Items from a dataset
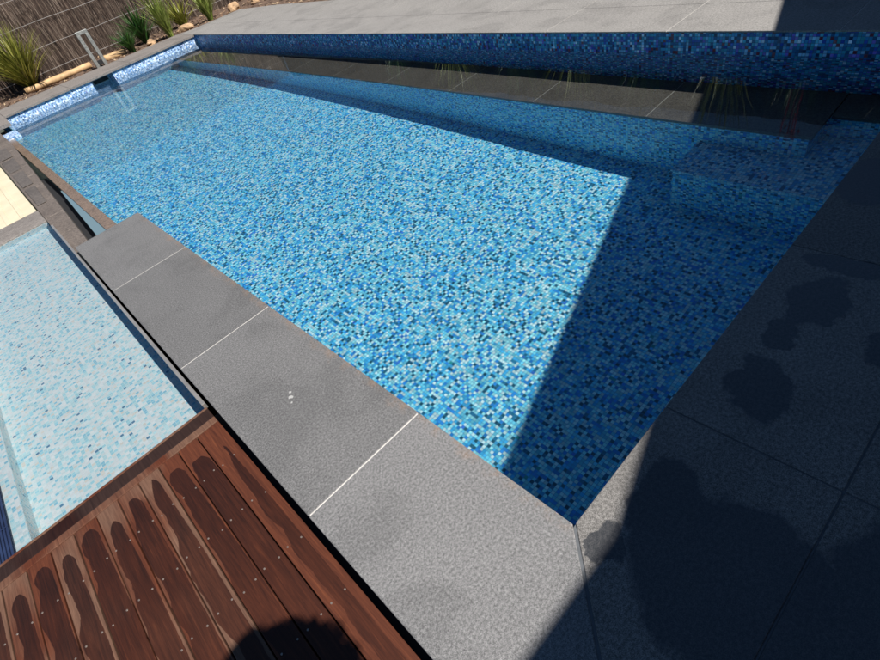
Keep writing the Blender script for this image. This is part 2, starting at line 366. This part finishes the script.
for i in range(4):
    bb = MB(); y_ = 5.95 + i * .93; x_ = -.445 + .025 * i; bb.prism([(-.535, y_), (x_, y_), (x_ + .02, y_ + .78), (-.535, y_ + .78)], -.0495, -.044, .004)
    o = bb.build('inlay', M['inlay'], bl); o.location = -Vector((-.5, 4.2, -.05))
b = MB(); rr = random.Random(4)
for cx, cy, r_ in ((-.275, 1.235, .011), (-.262, 1.262, .007), (-.29, 1.205, .005)):
    b.prism([(cx + r_ * rr.uniform(.6, 1.2) * math.cos(t * .7), cy + r_ * rr.uniform(.6, 1.2) * math.sin(t * .7)) for t in range(9)], .0002, .0009)
M['drop'] = plain('dried_splash', (.36, .35, .33), .9, var=.5, scale=200)
tag(b.build('pale_splash', M['drop']), 'small pale dried splash marks on the third grey coping slab', 'stain')
# raised return coping at the near end corner of the end wall
b = MB(); b.prism([(-1.2, 11.4), (-.02, 11.2), (0.0, L - .002), (-1.2, L - .002)], -.06, 0, .004)
tag(b.build('corner_slab', M['endstone']), kind='structure')
b = MB(); b.box(-OV - .25, -OV, 10.7, 11.19, FZ, -.13, 0); tag(b.build('corner_pier', M['shine']), kind='structure')

# ------------------------------------------------------------------ coping and terraces
b = MB()
def slab(b, pts, z1=0, th=.04): b.prism(pts, z1 - th, z1, .003)
J = .0024
ys = [.70, 1.918, 3.13, 4.20]
# near coping: mitred corner piece then three long slabs
slab(b, [(-J * 1.5, J * 1.5 + .0), (-CW, -CW + J * 3), (-CW, .70 - J), (0, .70 - J)])
for a, c in zip(ys, ys[1:]): slab(b, [(-CW, a + J), (0, a + J), (0, c - (J if c < 4.1 else 0)), (-CW, c - (J if c < 4.1 else 0))])
tag(b.build('near_coping', M['coping']), kind='structure')
b = MB(); b.box(-CW + .006, -.006, .3, 4.19, -.038, -.002); tag(b.build('coping_joints', M['grout']), kind='structure')
b = MB(); b.prism([(-.012, -.004), (-.004, -.012), (-.505, -.513), (-.513, -.505)], -.036, -.003); tag(b.build('mitre_joint', M['dgrout']), kind='structure')
b = MB(); b.box(-CW + .012, -OV - .201, -.48, 4.19, -.6, -.043); tag(b.build('coping_wall', M['band']), kind='structure')
# right side paving in 1 m slabs
b = MB()
xs = [.518, 1.518, 2.518, 3.518, 4.518]
slab(b, [(J * 1.5, -J * 1.0), (.518 - J, -J * 0), (.518 - J, -.505 + J), (-.505 + J * 3, -.505 + J)])
for a, c in zip(xs, xs[1:]): slab(b, [(a + J, 0), (a + J, -.505 + J), (min(c, W) - J, -.505 + J), (min(c, W) - J, 0)])
for r in range(4):
    y1 = -.505 - r; 
    for i in range(-3, 6):
        a = -.482 + i; slab(b, [(a + J, y1 - 1 + J), (a + 1 - J, y1 - 1 + J), (a + 1 - J, y1 - J), (a + J, y1 - J)]) if not (r == 0 and False) else None
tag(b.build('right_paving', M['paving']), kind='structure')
b = MB(); b.box(-3.6, 5.5, -4.5, -.515, -.09, -.003); b.box(-.45, W, -.514, -.004, -.036, -.0035)
tag(b.build('paving_joints', M['dgrout']), kind='structure')
# far terrace
b = MB(); TY = [-4.6, -3.0, -1.8, -.6, .6, 1.80, 3.02, 4.15, 5.35, 6.55, 7.75, 8.95, 10.15, 11.35, 12.85]
def tx(y): return 5.52 if y < 11.4 else 5.40
for a, c in zip(TY, TY[1:]):
    slab(b, [(W, max(a, -4.6) + J), (4.50 - J, a + J), (4.50 - J, c - J), (W, c - J)], 0, .012)
for a, c in zip(TY, TY[1:]):
    slab(b, [(4.50 + J, a + J), (tx(a), a + J), (tx(c), c - J), (4.50 + J, c - J)])
tag(b.build('far_terrace', M['terrace']), kind='structure')
b = MB(); b.box(W + .201, 5.38, -4.5, 12.8, -.09, -.0135); b.box(W + .004, W + .2005, -4.5, 12.8, -.0118, -.003); b.box(W + .201, 5.38, -4.5, 12.8, -.0134, -.003); tag(b.build('terrace_joints', M['grout']), kind='structure')
b = MB(); xs = [-1.2, .0, 1.2, 2.4, 3.6, W]
pts = [-1.2, -.001, 1.21, 2.42, 3.63]
for a, c in zip(pts, pts[1:] + [W - .004]): slab(b, [(a + J, L), (c - J, L), (c - J, 13.05), (a + J, 13.05)])
slab(b, [(W, 12.856), (4.2, 12.856), (3.95, 13.02), (W, 13.05)])
tag(b.build('end_coping', M['endstone']), kind='structure')

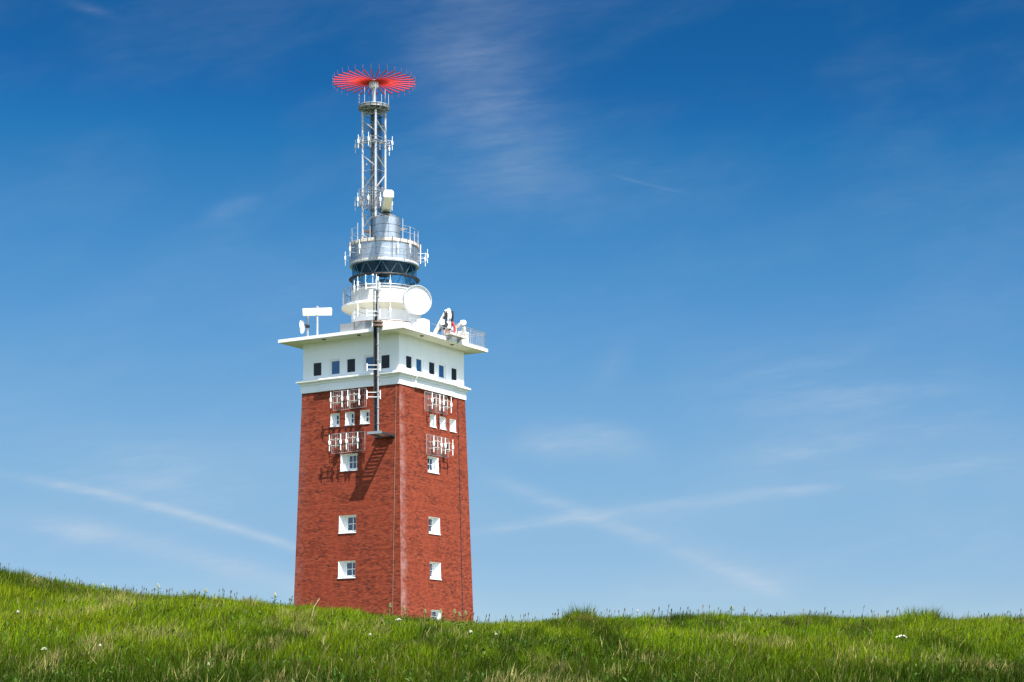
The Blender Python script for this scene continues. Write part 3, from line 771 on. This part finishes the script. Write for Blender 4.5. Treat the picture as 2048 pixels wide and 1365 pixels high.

Instruction:
Pick out each line in the material containing "script".

Finished task:
Keep writing the Blender script for this image. This is part 2, starting at line 366. This part finishes the script.
The Blender Python script for this scene continues. Write part 3, from line 771 on. This part finishes the script. Write for Blender 4.5. Treat the picture as 2048 pixels wide and 1365 pixels high.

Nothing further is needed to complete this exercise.